Recall the definition of open neighborhoods: $U$ is said to be an open neighborhood of $x\in X$ if it is an open set and it contains $x$.
First, $x\in S^\circ$ iff there is an open neighborhood $V_x\ni x$ such that $V_x\subseteq S$. Take $x,y\in S^\circ$ and $V_x,$ $V_y$ two open neighborhoods of $x$ and $y$ in $S$ respectively.

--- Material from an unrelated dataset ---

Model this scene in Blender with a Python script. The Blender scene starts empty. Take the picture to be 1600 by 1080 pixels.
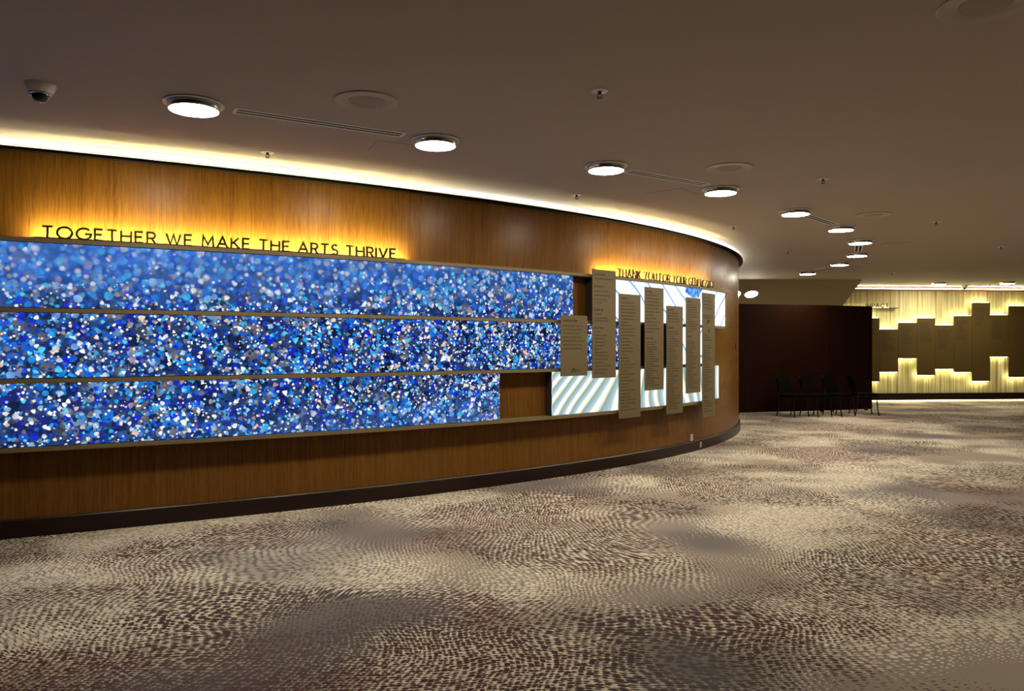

We need to prove that $\lambda x + (1-\lambda)y\in S^\circ$ for all $\lambda\in (0,1)$. Since, $S$ is convex we have that $\lambda x + (1-\lambda)y\in S$ for all $\lambda\in (0,1)$. It suffices to find an open neighborhood of the point $\lambda x + (1-\lambda)y$ which lies inside $S$. This is:
$ V^\lambda = \lambda V_x + (1-\lambda)V_y = \{z=\lambda v_x + (1-\lambda)v_y;\ v_x\in V_x, v_y\in V_y\} $
Since the mappings $+:X\times X\to X$ and $\cdot:\mathbb{R}\times X\to X$ are open mappings, $V^\lambda$ is open. Additionally, $V^\lambda\subseteq S$. Indeed, every $z\in V^\lambda$ is written as a convex combination of points of $S$. We have proved that $V^\lambda$ is an open neighborhood of $\lambda x + (1-\lambda)y$. This completes the proof.